Gray’s plans for the Vacation Center are exhibited at the Paris Exposition Internationale in Le Corbusier’s Pavillion des Temps Nouveaux. The project includes a parking platform, an office area, several holiday resorts, a campground, a restaurant, a recreational area, and a gymnasium.

 

Le Décor de la vie de 1900 à 1925 (The Decor of Life from 1900 to 1925), an exhibit held in the Pavillon de Marsan during the Exposition Internationale, includes two pieces of furniture designed by Gray for couturier Jacques Doucet in the 1910s: a red-lacquered table known as Table aux chars (Chariot table) and a double-sided lacquered screen entitled Le destin (Fate).

 

1938

Gray renovates her apartment on the quai de Suffren in Saint-Tropez.

 

1939

Lanscape photograph of a vineyard with a white building in the background.

 

Gray buys a vineyard that includes an old stone building at Chapelle-Sainte-Anne, on the outskirts of Saint-Tropez.
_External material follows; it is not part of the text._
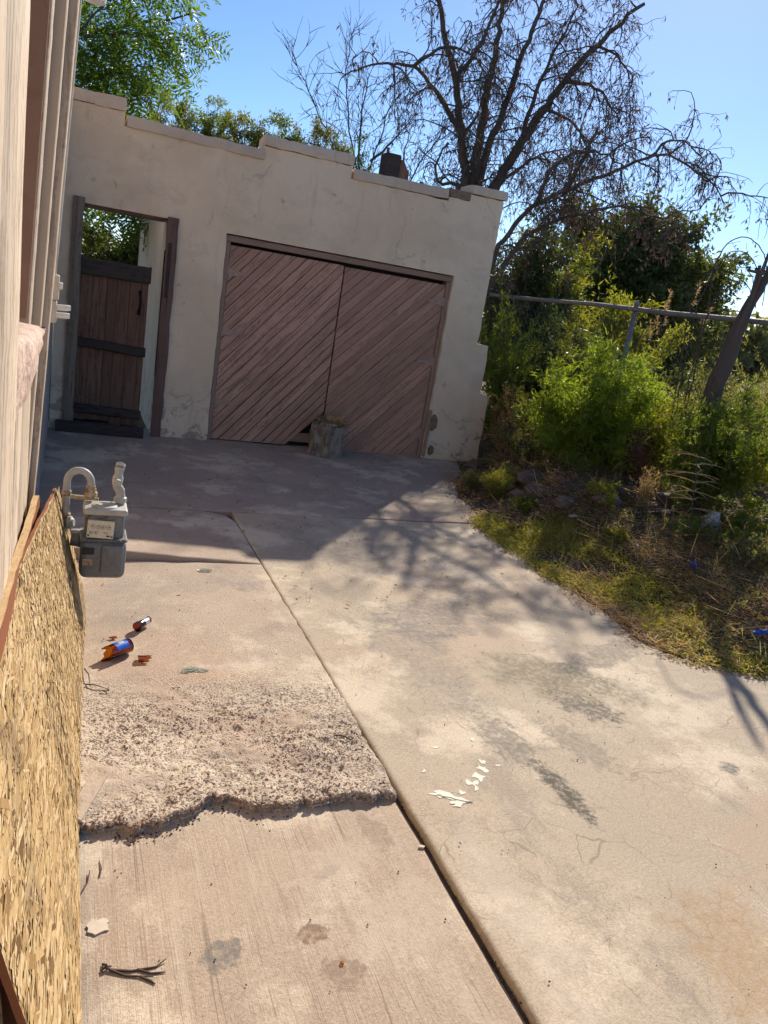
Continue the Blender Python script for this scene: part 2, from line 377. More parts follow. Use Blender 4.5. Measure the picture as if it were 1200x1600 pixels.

Here, fifteen years later, Gray will create her last architectural work: the house called Lou Pérou she designed for herself.

 

1941

Drawing of a composite plan, elevation, and section with annotations.

 

Gray designs a meditation garden for La Bastide Blanche in Saint-Tropez and also designs a house for Jean Badovici, slated for land purchased in Casablanca, which will never be realized.

 

As foreigners during the Second World War, Gray and several of her friends, including Kate Weatherby and Evelyn Wyld, are forced to leave the coastline for Lourmarin, in the Vaucluse.

 

1946

 

Gray begins designing a Cultural and Social Center that includes a recreational area, a dining area, and a library. The design is never built.

 

1947

Gray completes plans for the Cultural and Social Center and begins Maison du Peuple (a workers’ city), a town planning project that is never built.

 

1953

Architectural section view of Tempe a Pailla.

 

Gray rejoins the UAM and plans to show designs for Tempe a Pailla in the exhibition at the Musée d’Art Moderne, which is cancelled.

 

1954

Architectural layout sketch.

 

Gray renovates Lou Pérou, which will be completed in 1961.

 

1955

Exterior view of a covered terrace next to a large clump of trees with a view of rolling grassy hills.

 

Gray sells Tempe a Pailla to British painter Graham Sutherland.

 

René Herbst publishes a catalogue that celebrates the twenty-fifth anniversary of the UAM and includes the villas E 1027 and Tempe a Pailla.

 

1956

Headshot of a semi-smiling man with slicked back dark hair and a thin mustache.

 

Jean Badovici dies in Monaco on August 17.

 

Gray begins to gather documentation about her architectural work in two portfolios.

 

1959

Page from L’Architecture d’Aujourd’hui depicting Gray's plans for a cultural and social center.

 

Gray’s Cultural and Social Center (1946–47) is published in L’Architecture d’Aujourd’hui.

 

1961

 

Gray finishes Lou Pérou.

 

1968

An article written by architectural historian Joseph Rykwert is published in Italian in Domus and draws attention to Gray’s work again. The article, Eileen Gray: Pioneer of Design, is published in English in December 1972.

 

1972

 

Gray’s Le destin screen, the “Lotus” table, and the Bilboquet table are included in the Jacques Doucet sale at the Hôtel des Ventes de Drouot in Paris.

 

Gray is appointed “Royal Designer for Industry” by the British Society of Arts.

 

1973

Exhibition image from a 1973 exhibition of Eileen Gray's furniture designs.

 

A retrospective entitled Eileen Gray: Pioneer of Design is organized by the Royal Institute of British Architects (RIBA) in London.

 

Gray is elected an honorary member of the Royal Institute of Irish Architects.

 

1976

Full length profile view photograph of Eileen Gray seated in front of a large window reading a magazine.

 

Eileen Gray dies in Paris on October 31 at the age of 98.